- [The request]:
Answer with one number only: the number of lines that contain "pixels".
** start Task inputs **
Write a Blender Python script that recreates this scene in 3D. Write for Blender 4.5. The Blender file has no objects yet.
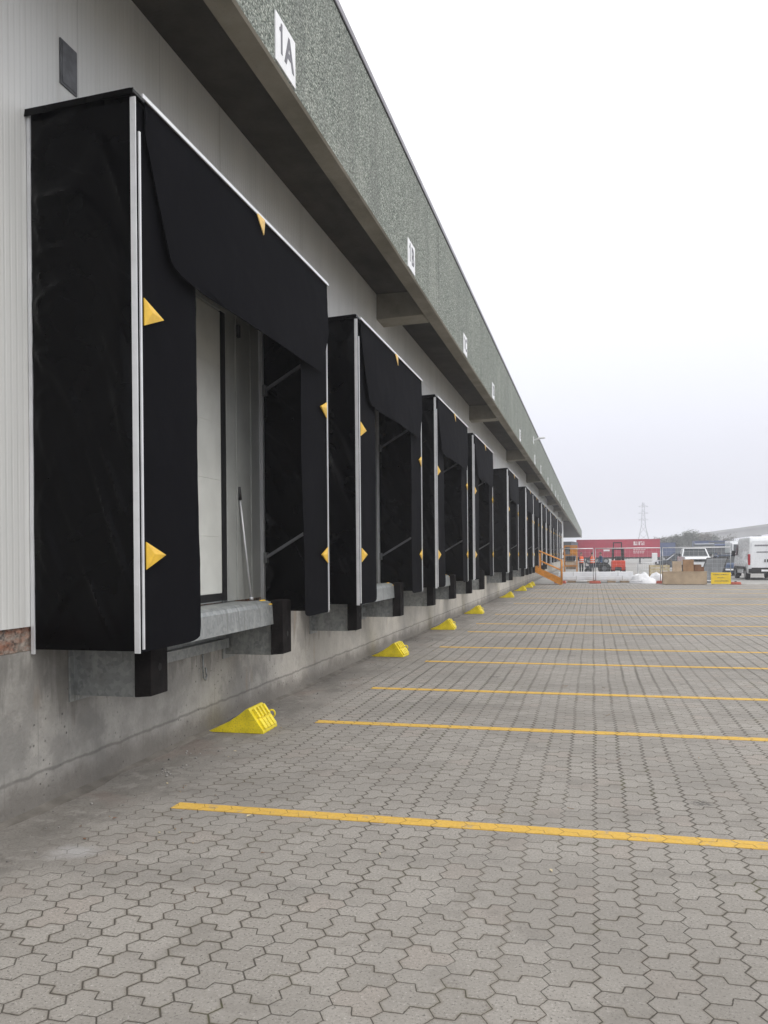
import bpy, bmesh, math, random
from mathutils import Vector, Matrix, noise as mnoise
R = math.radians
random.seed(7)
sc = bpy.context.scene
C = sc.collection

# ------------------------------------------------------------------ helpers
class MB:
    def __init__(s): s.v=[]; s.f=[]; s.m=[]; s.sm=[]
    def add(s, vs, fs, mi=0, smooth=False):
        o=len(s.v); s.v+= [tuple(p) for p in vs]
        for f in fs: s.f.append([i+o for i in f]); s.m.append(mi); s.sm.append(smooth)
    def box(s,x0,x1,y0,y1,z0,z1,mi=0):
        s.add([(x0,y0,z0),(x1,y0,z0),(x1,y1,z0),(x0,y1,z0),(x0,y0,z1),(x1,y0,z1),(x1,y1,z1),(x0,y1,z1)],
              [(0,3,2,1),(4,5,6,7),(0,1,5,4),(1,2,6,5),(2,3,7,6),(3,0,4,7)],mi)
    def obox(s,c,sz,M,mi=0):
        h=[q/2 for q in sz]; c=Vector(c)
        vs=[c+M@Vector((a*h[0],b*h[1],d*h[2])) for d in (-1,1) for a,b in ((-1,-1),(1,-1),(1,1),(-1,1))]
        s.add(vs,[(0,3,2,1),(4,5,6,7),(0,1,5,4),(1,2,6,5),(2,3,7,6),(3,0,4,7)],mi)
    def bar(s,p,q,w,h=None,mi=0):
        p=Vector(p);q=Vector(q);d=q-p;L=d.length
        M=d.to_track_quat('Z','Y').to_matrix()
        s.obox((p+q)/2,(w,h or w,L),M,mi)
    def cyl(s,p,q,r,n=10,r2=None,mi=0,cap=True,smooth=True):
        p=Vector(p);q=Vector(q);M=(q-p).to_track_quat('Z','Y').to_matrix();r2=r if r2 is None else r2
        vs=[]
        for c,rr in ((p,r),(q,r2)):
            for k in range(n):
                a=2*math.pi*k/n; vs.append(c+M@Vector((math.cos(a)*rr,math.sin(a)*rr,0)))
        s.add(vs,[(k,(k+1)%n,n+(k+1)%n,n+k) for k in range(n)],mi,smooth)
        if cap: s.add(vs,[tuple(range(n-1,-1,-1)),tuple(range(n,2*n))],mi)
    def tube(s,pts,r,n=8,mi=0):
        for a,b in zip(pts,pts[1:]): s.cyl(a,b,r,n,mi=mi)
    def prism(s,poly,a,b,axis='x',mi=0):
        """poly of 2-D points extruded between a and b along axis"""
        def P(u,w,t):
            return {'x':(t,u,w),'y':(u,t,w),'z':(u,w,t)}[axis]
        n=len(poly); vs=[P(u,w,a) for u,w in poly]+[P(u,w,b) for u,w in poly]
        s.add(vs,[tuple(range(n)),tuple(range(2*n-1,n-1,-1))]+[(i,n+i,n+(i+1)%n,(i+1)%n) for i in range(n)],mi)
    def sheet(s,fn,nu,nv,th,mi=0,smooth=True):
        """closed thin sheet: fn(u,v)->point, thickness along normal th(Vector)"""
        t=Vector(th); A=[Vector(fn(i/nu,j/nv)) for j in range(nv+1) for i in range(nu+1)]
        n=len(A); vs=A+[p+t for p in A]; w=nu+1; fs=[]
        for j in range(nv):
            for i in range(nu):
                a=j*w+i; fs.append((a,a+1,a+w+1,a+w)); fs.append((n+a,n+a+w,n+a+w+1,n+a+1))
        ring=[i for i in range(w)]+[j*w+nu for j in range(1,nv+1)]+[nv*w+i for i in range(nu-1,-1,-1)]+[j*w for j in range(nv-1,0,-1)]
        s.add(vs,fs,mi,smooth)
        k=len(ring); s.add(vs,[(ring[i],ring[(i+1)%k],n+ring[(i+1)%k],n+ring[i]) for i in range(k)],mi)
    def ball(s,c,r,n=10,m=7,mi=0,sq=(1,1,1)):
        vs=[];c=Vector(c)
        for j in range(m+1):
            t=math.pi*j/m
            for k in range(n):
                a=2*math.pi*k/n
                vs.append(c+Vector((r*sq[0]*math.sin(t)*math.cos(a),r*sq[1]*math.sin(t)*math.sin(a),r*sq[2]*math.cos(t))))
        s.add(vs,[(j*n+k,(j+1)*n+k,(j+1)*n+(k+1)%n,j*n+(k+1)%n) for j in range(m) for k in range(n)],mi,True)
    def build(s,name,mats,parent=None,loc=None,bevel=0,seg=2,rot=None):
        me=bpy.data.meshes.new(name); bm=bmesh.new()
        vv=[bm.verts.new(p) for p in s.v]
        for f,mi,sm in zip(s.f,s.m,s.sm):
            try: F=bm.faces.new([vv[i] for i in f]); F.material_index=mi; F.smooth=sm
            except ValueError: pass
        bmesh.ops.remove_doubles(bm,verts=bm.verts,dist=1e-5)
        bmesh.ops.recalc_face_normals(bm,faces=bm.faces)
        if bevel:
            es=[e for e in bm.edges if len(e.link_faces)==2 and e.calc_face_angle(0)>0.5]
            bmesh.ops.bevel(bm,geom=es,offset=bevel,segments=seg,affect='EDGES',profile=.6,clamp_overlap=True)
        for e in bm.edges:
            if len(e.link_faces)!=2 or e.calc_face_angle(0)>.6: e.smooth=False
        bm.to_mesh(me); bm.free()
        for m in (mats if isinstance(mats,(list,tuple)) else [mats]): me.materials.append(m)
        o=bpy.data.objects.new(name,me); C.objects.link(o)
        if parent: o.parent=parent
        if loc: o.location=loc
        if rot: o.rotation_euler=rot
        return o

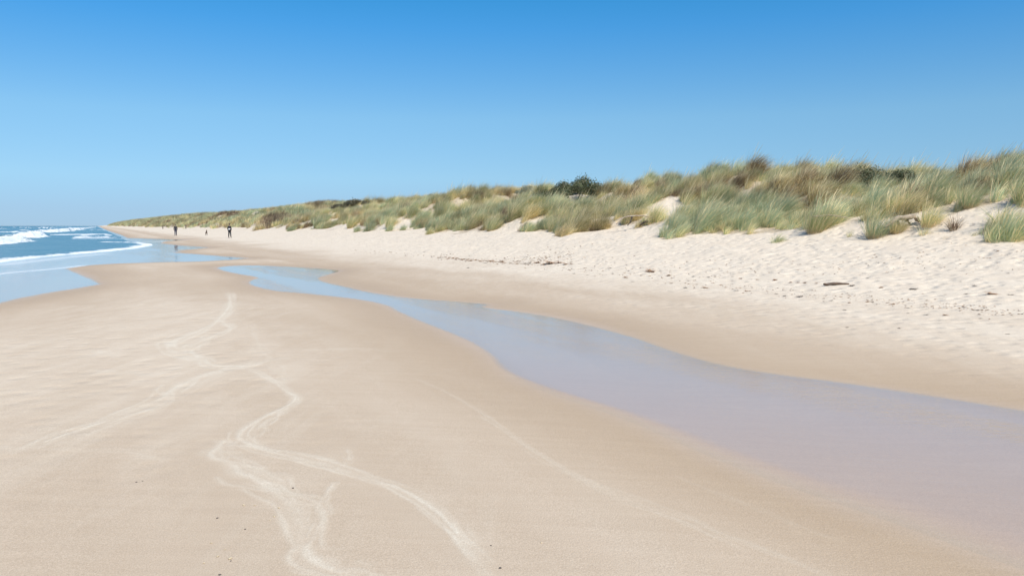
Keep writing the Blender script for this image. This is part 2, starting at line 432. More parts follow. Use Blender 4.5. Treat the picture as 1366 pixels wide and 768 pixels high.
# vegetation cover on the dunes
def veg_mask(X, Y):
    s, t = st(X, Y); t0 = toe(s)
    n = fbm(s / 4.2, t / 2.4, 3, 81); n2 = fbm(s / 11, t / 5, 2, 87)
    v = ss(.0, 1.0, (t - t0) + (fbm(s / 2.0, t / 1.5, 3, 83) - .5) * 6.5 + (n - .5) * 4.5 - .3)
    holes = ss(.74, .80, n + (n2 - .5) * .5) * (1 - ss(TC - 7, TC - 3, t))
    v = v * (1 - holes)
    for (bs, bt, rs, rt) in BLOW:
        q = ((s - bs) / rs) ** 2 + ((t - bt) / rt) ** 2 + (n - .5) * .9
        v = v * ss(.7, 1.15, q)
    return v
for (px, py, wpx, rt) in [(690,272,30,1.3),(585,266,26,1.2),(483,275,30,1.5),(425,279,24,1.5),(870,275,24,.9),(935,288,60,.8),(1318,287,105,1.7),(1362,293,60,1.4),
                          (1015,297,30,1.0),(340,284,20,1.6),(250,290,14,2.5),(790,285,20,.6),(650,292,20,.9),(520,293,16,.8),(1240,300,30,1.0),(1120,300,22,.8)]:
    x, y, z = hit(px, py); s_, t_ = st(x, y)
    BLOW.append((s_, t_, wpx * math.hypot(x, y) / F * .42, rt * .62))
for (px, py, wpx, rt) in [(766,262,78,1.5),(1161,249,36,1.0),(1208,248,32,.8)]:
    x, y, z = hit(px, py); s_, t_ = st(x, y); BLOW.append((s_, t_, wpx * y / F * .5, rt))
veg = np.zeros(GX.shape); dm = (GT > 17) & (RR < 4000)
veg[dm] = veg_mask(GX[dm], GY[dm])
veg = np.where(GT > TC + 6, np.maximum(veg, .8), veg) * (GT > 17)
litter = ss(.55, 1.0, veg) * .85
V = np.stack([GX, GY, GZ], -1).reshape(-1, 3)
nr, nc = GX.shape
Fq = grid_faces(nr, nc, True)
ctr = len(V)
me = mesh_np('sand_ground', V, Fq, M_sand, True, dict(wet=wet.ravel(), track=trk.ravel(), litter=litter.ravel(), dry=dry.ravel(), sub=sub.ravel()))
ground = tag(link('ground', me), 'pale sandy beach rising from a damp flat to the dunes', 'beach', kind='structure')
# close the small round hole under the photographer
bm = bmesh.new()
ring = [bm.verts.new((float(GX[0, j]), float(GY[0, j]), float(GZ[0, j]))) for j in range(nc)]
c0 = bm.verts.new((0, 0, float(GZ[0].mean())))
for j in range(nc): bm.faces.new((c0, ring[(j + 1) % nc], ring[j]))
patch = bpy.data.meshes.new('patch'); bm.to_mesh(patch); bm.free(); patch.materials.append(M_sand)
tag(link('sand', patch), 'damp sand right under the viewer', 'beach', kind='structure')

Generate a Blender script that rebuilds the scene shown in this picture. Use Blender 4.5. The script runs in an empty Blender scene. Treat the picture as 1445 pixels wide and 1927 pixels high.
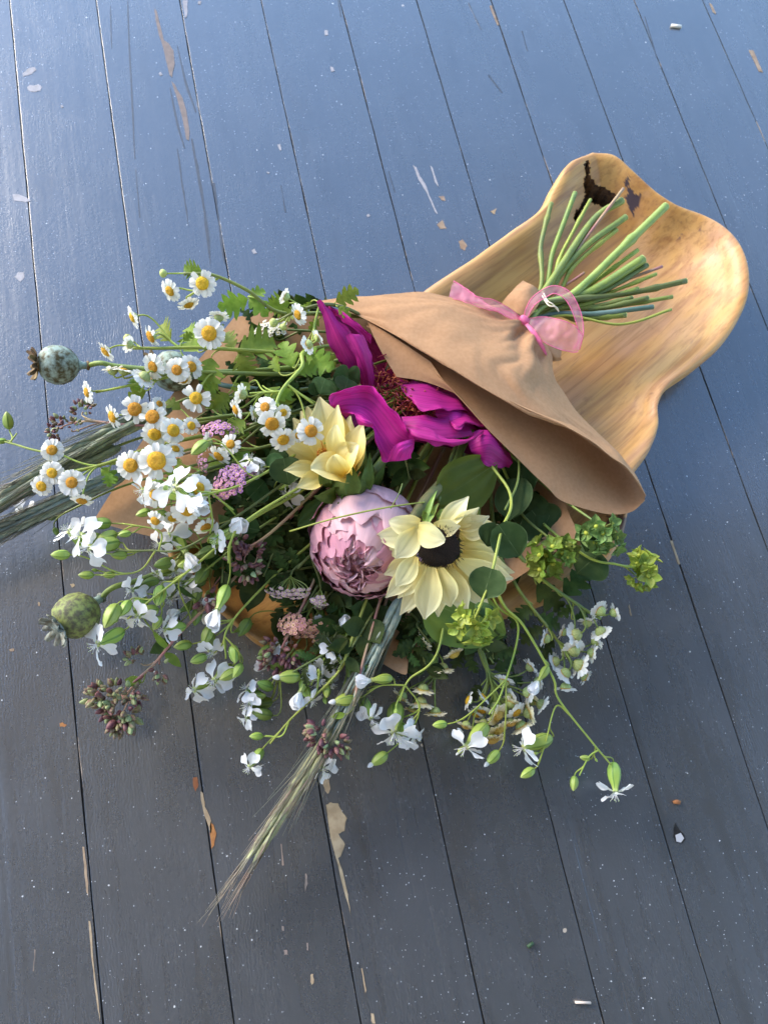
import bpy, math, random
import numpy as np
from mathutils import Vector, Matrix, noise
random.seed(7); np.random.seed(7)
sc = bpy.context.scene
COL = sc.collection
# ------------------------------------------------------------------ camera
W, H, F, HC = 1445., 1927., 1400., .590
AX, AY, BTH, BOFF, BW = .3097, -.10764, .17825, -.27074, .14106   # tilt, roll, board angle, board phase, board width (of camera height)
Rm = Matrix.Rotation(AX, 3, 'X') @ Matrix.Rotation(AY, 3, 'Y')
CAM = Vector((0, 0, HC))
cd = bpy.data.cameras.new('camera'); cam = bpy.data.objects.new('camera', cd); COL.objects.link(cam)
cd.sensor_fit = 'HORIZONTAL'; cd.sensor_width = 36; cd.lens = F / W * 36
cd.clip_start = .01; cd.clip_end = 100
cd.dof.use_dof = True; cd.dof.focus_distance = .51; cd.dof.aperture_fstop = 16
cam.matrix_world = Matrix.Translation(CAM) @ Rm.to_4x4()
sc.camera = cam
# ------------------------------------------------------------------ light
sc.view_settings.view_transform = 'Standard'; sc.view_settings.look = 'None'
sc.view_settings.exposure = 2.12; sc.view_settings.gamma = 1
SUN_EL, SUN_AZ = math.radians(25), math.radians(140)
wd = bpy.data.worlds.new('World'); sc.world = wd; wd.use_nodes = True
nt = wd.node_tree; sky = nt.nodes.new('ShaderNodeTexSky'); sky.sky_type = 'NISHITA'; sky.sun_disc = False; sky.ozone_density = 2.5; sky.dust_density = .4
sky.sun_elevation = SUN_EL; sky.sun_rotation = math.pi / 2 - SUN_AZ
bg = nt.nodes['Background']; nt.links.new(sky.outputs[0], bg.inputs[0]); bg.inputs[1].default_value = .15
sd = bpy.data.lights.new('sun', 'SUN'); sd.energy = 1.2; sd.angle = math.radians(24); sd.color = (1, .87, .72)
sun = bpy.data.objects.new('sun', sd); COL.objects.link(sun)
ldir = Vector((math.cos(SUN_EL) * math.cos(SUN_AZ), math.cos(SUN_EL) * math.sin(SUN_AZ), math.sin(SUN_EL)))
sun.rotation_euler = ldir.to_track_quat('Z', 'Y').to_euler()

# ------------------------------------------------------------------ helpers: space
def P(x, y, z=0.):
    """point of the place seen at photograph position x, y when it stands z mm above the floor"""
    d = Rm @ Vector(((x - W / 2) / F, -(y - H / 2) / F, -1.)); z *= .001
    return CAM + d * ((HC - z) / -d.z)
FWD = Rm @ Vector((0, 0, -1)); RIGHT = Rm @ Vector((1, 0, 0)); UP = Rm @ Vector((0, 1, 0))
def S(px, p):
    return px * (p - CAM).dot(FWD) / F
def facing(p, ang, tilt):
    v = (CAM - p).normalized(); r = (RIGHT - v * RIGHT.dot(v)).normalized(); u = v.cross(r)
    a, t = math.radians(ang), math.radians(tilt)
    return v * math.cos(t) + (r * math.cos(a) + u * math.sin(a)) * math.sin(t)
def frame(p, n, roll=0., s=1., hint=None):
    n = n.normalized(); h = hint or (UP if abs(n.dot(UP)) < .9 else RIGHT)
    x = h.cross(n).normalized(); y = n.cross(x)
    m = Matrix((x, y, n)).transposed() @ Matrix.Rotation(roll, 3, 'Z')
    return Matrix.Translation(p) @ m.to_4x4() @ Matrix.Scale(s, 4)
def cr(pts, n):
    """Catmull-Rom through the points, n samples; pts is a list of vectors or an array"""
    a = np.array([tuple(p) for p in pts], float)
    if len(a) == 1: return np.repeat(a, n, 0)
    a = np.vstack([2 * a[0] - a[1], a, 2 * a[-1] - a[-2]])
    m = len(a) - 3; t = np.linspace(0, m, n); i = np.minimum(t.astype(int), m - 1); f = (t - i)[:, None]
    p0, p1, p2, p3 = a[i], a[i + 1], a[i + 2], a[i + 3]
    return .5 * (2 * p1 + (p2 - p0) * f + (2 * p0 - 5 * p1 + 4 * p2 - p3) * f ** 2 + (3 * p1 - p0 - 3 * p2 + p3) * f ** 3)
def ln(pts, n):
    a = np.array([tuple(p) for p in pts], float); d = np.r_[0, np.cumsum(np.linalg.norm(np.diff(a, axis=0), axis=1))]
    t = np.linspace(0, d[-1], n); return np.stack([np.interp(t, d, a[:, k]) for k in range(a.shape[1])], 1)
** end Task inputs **
- [Problem solution]:
2